Toutefois, pour certains récits l'analyse ne dissipe pas l'ambiguïté :
« J'arrive en
train avec mon père et les enfants. On vient de B… D… (là où habitent mes
parents). On s'apprête à repartir vers P… (maison de mes beaux-parents). On n'a
pas besoin de changer de train et je trouve cela vraiment pratique. Mais je
dois aller chercher de nouveaux billets. Je laisse les enfants dans le train,
ils gardent les places et mon sac, mais ils veulent eux aussi sortir. Je suis
obligée d'aller rechercher mon sac puisqu'il n'y a personne pour le garder.
J'arrive dans le hall de la gare, il est immense, le plafond est très haut.
D'un seul coup je me dis que c'est un rêve et que je dois pouvoir voler. En
effet je vole. Je suis très euphorique, je ris, j'ai la sensation extraordinaire de voler. J'ai des
fourmillements dans tout le corps. Je recommence encore une fois […] »[104].
La lucidité est
présentée comme subite ("D'un seul coup je me dis que c'est un
rêve") mais les éléments oniriques qui précèdent immédiatement
("J'arrive dans le hall de la gare, il est immense, le plafond est très
haut") peuvent laisser supposer qu'ils ont joué un rôle déclencheur si on
les rapporte à l'action qui suit immédiatement la prise de conscience ("je
dois pouvoir voler. En effet je vole").
« Je rêve
qu'un ancien camarade, qui est peintre et qui boîte à la suite d'un accident
(ce jour-là, j'ai revu avec émotion une amie qui est peintre et qui s'est
étonnée que je boîte, car elle ne sait pas, apparemment, que je souffre d'une
malformation), passe sous le porche d'entrée du foyer où je loge. Un escalier
très raide mène à une plate-forme, d'où je l'aperçois. Instinctivement je
cherche à le fuir, tandis qu'il monte péniblement l'escalier. En même temps, je
me dis qu'il m'a peut-être aperçu et que c'est idiot de fuir quelqu'un qui
vient spécialement me voir, alors que je suis au Japon, et qui n'est somme
toute pas trop désagréable ; toutefois je me précipite vers la porte qui
mène à l'intérieur du foyer, et qui rétrécit jusqu'à devenir une sorte de
soupirail. Je plonge donc à l'intérieur et me retourne. Dans la lucarne du
"soupirail d'entrée" j'aperçois la tête dilatée et déformée en un
rictus de mon ami qui me regarde de l'extérieur. Alors - pourquoi soudain? - je
me suis rappelé qu'il fallait accueillir sans peur toutes les
apparitions : j'élève mes bras vers lui en signe d'amitié […] »[105] .
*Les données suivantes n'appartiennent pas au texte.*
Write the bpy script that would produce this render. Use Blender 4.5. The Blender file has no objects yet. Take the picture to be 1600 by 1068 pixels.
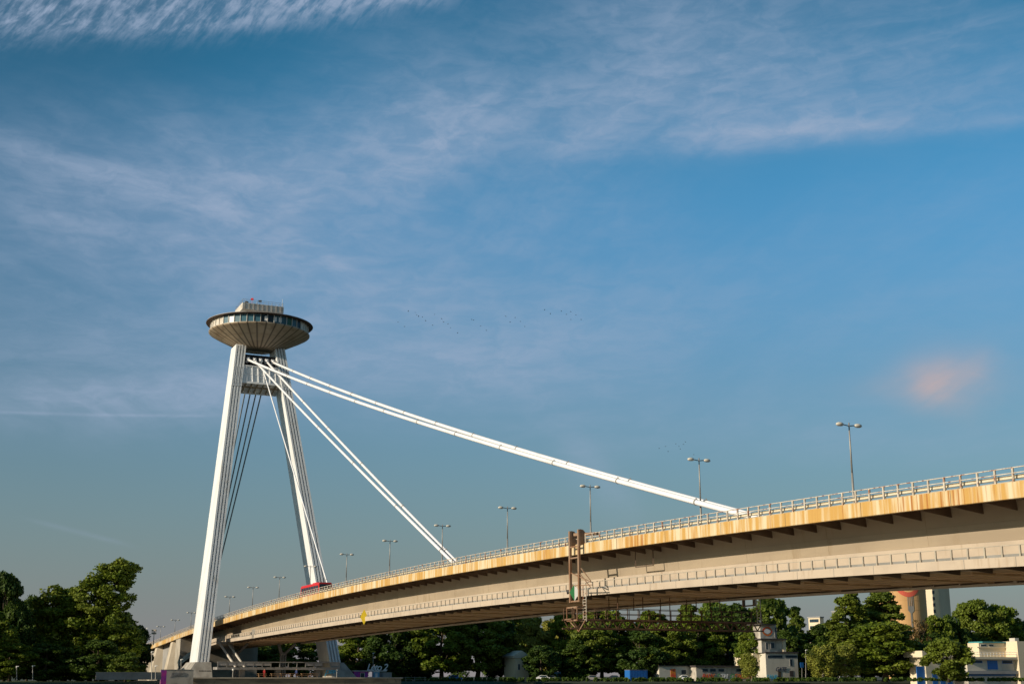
import bpy, math, random
import numpy as np
from mathutils import Vector, Matrix
R=math.radians
sc=bpy.context.scene
col=sc.collection
# ------------------------------------------------------------------ camera, sky, sun, exposure
CZ=5.0                                   # eye height above the datum; the water lies at 1.0
F_PX,HOR=2043.0,1056.0
TH=math.atan((HOR-534)/F_PX)
cam=bpy.data.objects.new('camera',bpy.data.cameras.new('camera')); col.objects.link(cam)
cam.data.sensor_width=36; cam.data.lens=36*F_PX/1600; cam.data.clip_end=20000; cam.data.clip_start=.5
cam.location=(0,0,CZ); cam.rotation_euler=(R(90)+TH,0,0); sc.camera=cam
AL=-.4253                                # heading of the bridge axis
SA,CA=math.sin(AL),math.cos(AL)
D=Vector((SA,CA,0)); N=Vector((-CA,SA,0)); O=Vector((30.61,116.95,CZ))
FRAME=Matrix.Translation(O)@Matrix.Rotation(math.atan2(D.y,D.x),4,'Z')
PHI,ELEV=R(5.6),R(18.5)                  # sun: almost square to the side of the bridge, low
SH=N*math.cos(PHI)-D*math.sin(PHI)
SUN=Vector((SH.x*math.cos(ELEV),SH.y*math.cos(ELEV),math.sin(ELEV)))
sun=bpy.data.objects.new('sun',bpy.data.lights.new('sun','SUN')); col.objects.link(sun)
sun.data.energy=5.0; sun.data.angle=R(.5); sun.data.color=(1,.85,.65)
sun.rotation_euler=SUN.to_track_quat('Z','Y').to_euler(); sun.location=(0,0,300)
sc.view_settings.view_transform='Standard'; sc.view_settings.look='None'; sc.view_settings.exposure=0; sc.view_settings.gamma=1

class X:                                  # small expression helper for shader maths
    nt=None
    def __init__(s,sock): s.k=sock
    @staticmethod
    def m(op,*a,clamp=False):
        n=X.nt.nodes.new('ShaderNodeMath'); n.operation=op; n.use_clamp=clamp
        for i,v in enumerate(a):
            if isinstance(v,X): X.nt.links.new(v.k,n.inputs[i])
            else: n.inputs[i].default_value=float(v)
        return X(n.outputs[0])
    def __add__(s,o): return X.m('ADD',s,o)
    __radd__=__add__
    def __sub__(s,o): return X.m('SUBTRACT',s,o)
    def __rsub__(s,o): return X.m('SUBTRACT',o,s)
    def __mul__(s,o): return X.m('MULTIPLY',s,o)
    __rmul__=__mul__
    def __truediv__(s,o): return X.m('DIVIDE',s,o)
def sstep(x,a,b):
    n=X.nt.nodes.new('ShaderNodeMapRange'); n.interpolation_type='SMOOTHSTEP'
    X.nt.links.new(x.k,n.inputs[0]); n.inputs[1].default_value=a; n.inputs[2].default_value=b
    n.inputs[3].default_value=0; n.inputs[4].default_value=1
    return X(n.outputs[0])
def gauss(x,w): return X.m('EXPONENT',(x/w)*(x/w)*-1)
def comb(x,y,z=0.0):
    n=X.nt.nodes.new('ShaderNodeCombineXYZ')
    for i,v in enumerate((x,y,z)):
        if isinstance(v,X): X.nt.links.new(v.k,n.inputs[i])
        else: n.inputs[i].default_value=v
    return n.outputs[0]
def noise(vec,scale,detail=6,rough=.55,dist=0):
    n=X.nt.nodes.new('ShaderNodeTexNoise'); X.nt.links.new(vec,n.inputs['Vector'])
    n.inputs['Scale'].default_value=scale; n.inputs['Detail'].default_value=detail
    n.inputs['Roughness'].default_value=rough; n.inputs['Distortion'].default_value=dist
    return X(n.outputs[0])
def mixc(f,a,b,mode='MIX'):
    n=X.nt.nodes.new('ShaderNodeMix'); n.data_type='RGBA'; n.blend_type=mode
    for i,v in ((0,f),(6,a),(7,b)):
        if isinstance(v,X): X.nt.links.new(v.k,n.inputs[i])
        elif hasattr(v,'is_linked'): X.nt.links.new(v,n.inputs[i])
        elif i==0: n.inputs[0].default_value=v
        else: n.inputs[i].default_value=(*v,1)
    return n.outputs[2]
def azel(x,y):                            # photo position -> azimuth and elevation on the sky, in degrees
    a=(x-800)/F_PX; b=-(y-534)/F_PX; c,s=math.cos(TH),math.sin(TH)
    v=Vector((a,c-b*s,s+b*c)).normalized()
    return math.degrees(math.atan2(v.x,v.y)),math.degrees(math.asin(v.z))

world=bpy.data.worlds.new('World'); sc.world=world; world.use_nodes=True
nt=world.node_tree; nt.nodes.clear(); X.nt=nt
sky=nt.nodes.new('ShaderNodeTexSky'); sky.sky_type='NISHITA'; sky.sun_disc=False
sky.sun_elevation=ELEV; sky.sun_rotation=math.atan2(SUN.x,SUN.y); sky.air_density=1.3; sky.dust_density=1.2; sky.ozone_density=2.5
tc=nt.nodes.new('ShaderNodeTexCoord'); sp=nt.nodes.new('ShaderNodeSeparateXYZ'); nt.links.new(tc.outputs['Generated'],sp.inputs[0])
dx,dy,dz=X(sp.outputs[0]),X(sp.outputs[1]),X(sp.outputs[2])
az=X.m('ARCTAN2',dx,dy)*57.2958; el=X.m('ARCSINE',dz)*57.2958
pl=comb(dx/(X.m('MAXIMUM',dz,0.0)+.12),dy/(X.m('MAXIMUM',dz,0.0)+.12),0.0)     # position on a flat cloud sheet
wob=noise(comb(az*.12,el*.12),1.0,3)-.5
def band(p,q,up,dn,fade=.25,wobble=3.0):
    a0,e0=azel(*p); a1,e1=azel(*q); L=math.hypot(a1-a0,e1-e0); ux,uy=(a1-a0)/L,(e1-e0)/L
    t=((az-a0)*ux+(el-e0)*uy)/L; n=(el-e0)*ux-(az-a0)*uy+wob*wobble
    a=X.m('GREATER_THAN',n,0.0); g=a*gauss(n,up)+(1-a)*gauss(n,dn)
    return g*sstep(t,-fade,fade)*(1-sstep(t,1-fade,1+fade))
def fib(ang,su,sv,scale,detail=7,rough=.6,dist=.6):    # fibrous noise, stretched along a heading in the az/el plane
    c,s=math.cos(R(ang)),math.sin(R(ang))
    return noise(comb((az*c+el*s)*su,(el*c-az*s)*sv,scale),1.0,detail,rough,dist)
f1=fib(8,.05,.22,1.3); f2=fib(35,.10,.32,5.1); f3=fib(-18,.06,.24,9.7); f4=fib(48,.9,2.9,3.3,8,.62,.35); f5=noise(comb(az*.09,el*.14,4.2),1.0,6,.6,.5)
c1=sstep(f1,.30,.75); c2=sstep(f2,.28,.72); c3=sstep(f3,.3,.75); c5=sstep(f5,.3,.7)
cl=band((-60,35),(700,-25),2.6,.75,.12,1.2)*(.25+.95*sstep(f4+(f5-.5)*.5,.34,.68))*.62
cl=cl+band((-100,225),(420,300),2.6,2.8,.45)*(.35+.75*c3)*.42
cl=cl+band((150,330),(720,470),3.2,3.2,.4)*(.3+.7*c3)*.34
cl=cl+band((420,250),(1150,120),2.8,2.4,.35)*(.5+.45*c2)*.46
cl=cl+band((250,330),(800,190),3.0,2.6,.4)*(.5+.4*c2)*.30
cl=cl+band((930,235),(1750,158),4.6,.42,.35,.8)*(.28+.62*c1)*.48
cl=cl+band((1080,216),(1420,190),.8,.30,.4,.5)*(.6+.5*c1)*.36
cl=cl+band((1000,60),(1700,50),3.5,3.2,.4)*(.2+.7*c1)*.26
cl=cl+band((580,70),(1150,-10),1.6,1.3,.35)*(.2+.8*c1)*.36
cl=cl+band((300,470),(950,420),3.0,3.0,.4)*(.2+.8*c5)*.34
cl=cl+band((-100,560),(900,560),2.4,2.2,.3)*(.25+.75*c1)*.42
cl=cl+band((-100,380),(520,440),2.6,2.6,.4)*(.3+.7*c3)*.30
cl=cl+band((-100,625),(480,600),1.1,1.5,.35)*(.15+.85*c3)*.50
cl=cl+band((700,650),(1700,680),2.2,1.2,.35)*(.15+.85*c1)*.26
cl=cl+band((-80,642),(330,649),.07,.07,.12,.15)*.22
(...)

On serait tenté à première lecture de penser que la
lucidité est provoquée par la tension affective des événements oniriques :
la fuite, l'aspect monstrueux de la scène ("j'aperçois la tête dilatée et
déformée en un rictus"), mais l'ensemble du rêve ne correspond pas à cette
impression ("c'est idiot de fuir quelqu'un qui vient spécialement me voir
[…] et qui n'est somme toute pas trop désagréable") et surtout le rêveur
pose la question "pourquoi soudain?" qui indique nettement qu'il ne
ressent pas l'émergence de la lucidité comme la réponse à une tension
affective.
On peut d'ailleurs aller plus loin dans la description de cette absence de rapport entre la prise de conscience par le sujet qu'il rêve et les circonstances oniriques qui l'entourent. Il advient souvent que l'apparition de ce type de lucidité entraîne un brusque changement de scène onirique, changement qu'on ne trouve pas lorsque cette émergence s'insère dans la trame du rêve. Ainsi, dans le rêve précédent, la lucidité subite modifie radicalement le décor et les événements, comme le montre la suite du récit :
« […]
Immédiatement, je me sens sur mon lit [dans la position et les conditions que
je vérifierai à l'état de veille] happé en arrière par une force
invraisemblable et que je ressens avec une acuité jamais connue - A la
réflexion, je me suis d'abord senti le cerveau bourdonnant
et écrasé par une force très grande, avec quelque chose comme une sorte de
réveil sur mon lit dans la réalité de l'état de veille. La force qui m'attire
au bas de mon lit comme un aimant contre lequel je ne peux résister me projette
sur le côté de l'armoire métallique qui se trouve dans ce coin. Une ouverture
s'y fait et je me retrouve dans l'espace noir, dans la même position que celle
où je dors mais dirigé vers le Sud et j'avance dans le vide à une vitesse
extraordinaire à travers des rectangles dont le défilement - comme les jeux
vidéo - renforce mon impression de vitesse - j'avance à l'horizontale.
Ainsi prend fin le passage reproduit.